C₃H₈ + O₂ --->3 CO₂ + 4 H₂O

C: 3 | C: 3

H: 8 | H: 8

O: 2 | O: 10

Finally oxygen

C₃H₈ + 5 O₂ ---> 3 CO₂ + 4 H₂O

C: 3 | C: 3

H: 8 | H: 8

O: 10 | O: 101

So our balanced equation is: C₃H₈ + 5 O₂ ---> 3 CO₂ + 4 H₂O

FIND OUT HOW MUCH EACH REACTANT PRODUCES OF H₂O

Next, we need to find which of the reactants produce the least about of product. This assumes that we are looking at each reactant individually and assume the other reactant is in excess. The one that produces the least amount out of two will be the limiting reagent/reactant. This will determine how much H₂O is produced. We need to convert the grams to moles by using the molar mass of each reactant, and then we need to use the ratios from the balanced equation to convert these moles into moles of H₂O. Lastly, we need to convert these moles into grams of H₂O. This will require some dimensional analysis to help us out.

C₃H₈: 3.25 g x (1 moles/44.1 g/mol) x (4 moles of H₂O/ 1 mole of C₃H₈) x (18.02 g/ 1 mole) = 5.31 g of H₂O

O₂: 3.50 g x (1 moles/32 g/mol) x (4 moles of H₂O/ 5 mole of O₂) x (18.02 g/ 1 mole)= 1.58 g of H2O

So since the O₂ produced the least amount of H₂O, it is our limiting reactant, and the amount of H₂O we expect to produce with these amounts of reactants is 1.58 g.

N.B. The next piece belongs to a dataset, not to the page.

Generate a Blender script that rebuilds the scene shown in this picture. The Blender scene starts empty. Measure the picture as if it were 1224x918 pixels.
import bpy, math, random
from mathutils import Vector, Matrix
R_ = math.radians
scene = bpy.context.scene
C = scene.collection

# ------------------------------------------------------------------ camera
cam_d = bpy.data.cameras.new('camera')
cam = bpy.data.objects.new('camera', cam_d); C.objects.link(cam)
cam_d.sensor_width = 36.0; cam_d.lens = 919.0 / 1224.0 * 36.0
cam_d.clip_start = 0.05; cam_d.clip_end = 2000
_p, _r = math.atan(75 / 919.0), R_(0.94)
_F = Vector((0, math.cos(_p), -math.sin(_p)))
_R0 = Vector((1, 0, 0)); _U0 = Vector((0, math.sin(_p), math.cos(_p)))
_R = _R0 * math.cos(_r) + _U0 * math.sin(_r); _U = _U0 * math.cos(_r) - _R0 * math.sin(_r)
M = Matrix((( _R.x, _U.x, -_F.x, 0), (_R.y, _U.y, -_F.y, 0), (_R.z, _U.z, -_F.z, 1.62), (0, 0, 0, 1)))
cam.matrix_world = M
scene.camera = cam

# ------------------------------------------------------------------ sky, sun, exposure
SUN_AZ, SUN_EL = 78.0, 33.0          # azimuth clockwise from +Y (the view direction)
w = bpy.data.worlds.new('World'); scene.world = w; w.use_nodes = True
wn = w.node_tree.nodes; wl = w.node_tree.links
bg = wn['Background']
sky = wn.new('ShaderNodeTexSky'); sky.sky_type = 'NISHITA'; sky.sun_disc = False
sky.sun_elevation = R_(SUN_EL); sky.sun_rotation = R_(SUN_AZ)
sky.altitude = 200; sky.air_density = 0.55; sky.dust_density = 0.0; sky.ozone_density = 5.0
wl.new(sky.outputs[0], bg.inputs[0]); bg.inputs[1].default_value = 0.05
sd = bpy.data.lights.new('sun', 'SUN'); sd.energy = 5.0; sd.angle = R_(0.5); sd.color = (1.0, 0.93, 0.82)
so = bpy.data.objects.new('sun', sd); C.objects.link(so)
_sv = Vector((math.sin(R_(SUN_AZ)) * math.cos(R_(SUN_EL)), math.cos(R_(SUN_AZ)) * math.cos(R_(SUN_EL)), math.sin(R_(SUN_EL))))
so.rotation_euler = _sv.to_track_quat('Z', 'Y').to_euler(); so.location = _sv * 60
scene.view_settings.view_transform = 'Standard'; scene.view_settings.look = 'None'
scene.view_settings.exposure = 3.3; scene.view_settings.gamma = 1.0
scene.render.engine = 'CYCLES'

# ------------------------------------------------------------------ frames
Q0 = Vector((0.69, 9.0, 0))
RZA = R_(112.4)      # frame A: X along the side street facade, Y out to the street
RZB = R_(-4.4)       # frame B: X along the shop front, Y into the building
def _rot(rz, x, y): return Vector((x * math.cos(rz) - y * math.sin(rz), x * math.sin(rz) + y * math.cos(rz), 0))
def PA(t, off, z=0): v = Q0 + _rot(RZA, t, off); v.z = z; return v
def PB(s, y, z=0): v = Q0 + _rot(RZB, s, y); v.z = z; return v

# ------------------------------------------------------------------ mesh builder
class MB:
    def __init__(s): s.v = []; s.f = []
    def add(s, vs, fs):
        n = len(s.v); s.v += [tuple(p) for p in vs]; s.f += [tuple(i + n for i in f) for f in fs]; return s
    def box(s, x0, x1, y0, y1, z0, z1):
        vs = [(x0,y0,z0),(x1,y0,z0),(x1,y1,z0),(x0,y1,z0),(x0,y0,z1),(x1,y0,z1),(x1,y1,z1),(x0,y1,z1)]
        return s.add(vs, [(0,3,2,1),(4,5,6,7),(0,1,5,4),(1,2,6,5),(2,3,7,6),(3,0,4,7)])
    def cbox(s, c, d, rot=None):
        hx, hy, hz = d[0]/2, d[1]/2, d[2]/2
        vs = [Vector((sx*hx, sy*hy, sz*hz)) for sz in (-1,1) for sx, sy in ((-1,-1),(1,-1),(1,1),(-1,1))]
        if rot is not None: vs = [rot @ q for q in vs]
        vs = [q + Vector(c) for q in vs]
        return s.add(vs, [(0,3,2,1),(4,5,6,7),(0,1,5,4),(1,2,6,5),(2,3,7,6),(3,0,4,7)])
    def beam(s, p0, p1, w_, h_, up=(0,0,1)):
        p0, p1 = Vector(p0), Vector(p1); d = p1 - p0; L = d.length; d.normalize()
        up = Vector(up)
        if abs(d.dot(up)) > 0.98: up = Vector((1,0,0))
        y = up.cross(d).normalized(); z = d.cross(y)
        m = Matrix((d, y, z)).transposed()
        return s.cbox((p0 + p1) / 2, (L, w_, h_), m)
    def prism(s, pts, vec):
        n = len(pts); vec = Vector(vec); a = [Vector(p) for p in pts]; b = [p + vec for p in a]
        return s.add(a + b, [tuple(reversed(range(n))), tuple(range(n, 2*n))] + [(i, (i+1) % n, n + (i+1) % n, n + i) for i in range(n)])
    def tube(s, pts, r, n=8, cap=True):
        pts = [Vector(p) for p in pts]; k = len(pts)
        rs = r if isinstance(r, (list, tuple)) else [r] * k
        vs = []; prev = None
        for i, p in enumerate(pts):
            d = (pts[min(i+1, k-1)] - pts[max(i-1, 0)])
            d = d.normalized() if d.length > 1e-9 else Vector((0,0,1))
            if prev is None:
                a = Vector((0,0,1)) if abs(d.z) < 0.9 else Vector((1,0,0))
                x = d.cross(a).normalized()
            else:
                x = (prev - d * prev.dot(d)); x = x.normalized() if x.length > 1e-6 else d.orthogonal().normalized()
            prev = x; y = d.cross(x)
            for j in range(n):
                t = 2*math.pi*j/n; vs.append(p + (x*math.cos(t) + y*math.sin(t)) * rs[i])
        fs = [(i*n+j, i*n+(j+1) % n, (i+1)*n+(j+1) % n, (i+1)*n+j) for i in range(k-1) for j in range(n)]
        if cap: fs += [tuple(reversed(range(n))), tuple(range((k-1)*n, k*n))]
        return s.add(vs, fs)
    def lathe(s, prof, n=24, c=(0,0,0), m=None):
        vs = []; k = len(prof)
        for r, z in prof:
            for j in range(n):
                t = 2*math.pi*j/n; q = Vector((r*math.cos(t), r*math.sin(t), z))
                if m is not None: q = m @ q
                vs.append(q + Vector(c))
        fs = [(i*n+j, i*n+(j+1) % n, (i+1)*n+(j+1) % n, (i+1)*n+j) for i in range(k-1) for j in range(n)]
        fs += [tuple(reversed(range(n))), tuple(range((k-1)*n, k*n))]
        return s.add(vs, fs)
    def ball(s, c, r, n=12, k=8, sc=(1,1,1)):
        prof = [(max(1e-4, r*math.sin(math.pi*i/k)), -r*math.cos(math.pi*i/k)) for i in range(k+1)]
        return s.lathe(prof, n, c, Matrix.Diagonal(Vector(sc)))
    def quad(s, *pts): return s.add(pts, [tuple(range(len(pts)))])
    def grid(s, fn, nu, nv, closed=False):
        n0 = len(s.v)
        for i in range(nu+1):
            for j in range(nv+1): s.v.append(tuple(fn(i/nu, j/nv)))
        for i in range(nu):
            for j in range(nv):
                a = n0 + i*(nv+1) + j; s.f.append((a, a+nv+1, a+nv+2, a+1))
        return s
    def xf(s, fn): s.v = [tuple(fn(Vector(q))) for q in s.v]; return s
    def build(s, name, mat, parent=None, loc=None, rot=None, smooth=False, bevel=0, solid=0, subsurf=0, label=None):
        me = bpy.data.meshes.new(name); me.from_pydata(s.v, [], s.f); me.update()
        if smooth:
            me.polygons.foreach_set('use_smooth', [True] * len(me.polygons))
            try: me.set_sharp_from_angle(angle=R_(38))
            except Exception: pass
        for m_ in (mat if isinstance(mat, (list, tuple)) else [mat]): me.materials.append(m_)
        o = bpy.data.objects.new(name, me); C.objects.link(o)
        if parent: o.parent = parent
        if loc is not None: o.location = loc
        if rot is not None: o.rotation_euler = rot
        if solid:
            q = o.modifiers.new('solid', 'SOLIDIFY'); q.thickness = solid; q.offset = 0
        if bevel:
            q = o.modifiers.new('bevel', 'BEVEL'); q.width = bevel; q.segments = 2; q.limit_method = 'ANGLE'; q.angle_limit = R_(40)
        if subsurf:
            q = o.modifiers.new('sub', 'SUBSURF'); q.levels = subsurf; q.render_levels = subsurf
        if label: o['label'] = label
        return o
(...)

Lastly, we need to find the amount of C₃H₈ that will remain from this reaction. To do this, we will convert the extra H₂O produced by C₃H₈ compared to O2 into C₃H₈.

5.31g-1.58g= 3.73 g of H2O produced by C₃H₈

3.73 g of extra H₂O x (1 moles/18.02 g/mol) x (1 moles of C₃H₈ / 4 mole of H₂O) x (44.1 g of C₃H₈ / 1 mole)= 2.28 g of C₃H₈ remains

I hope this was helpful!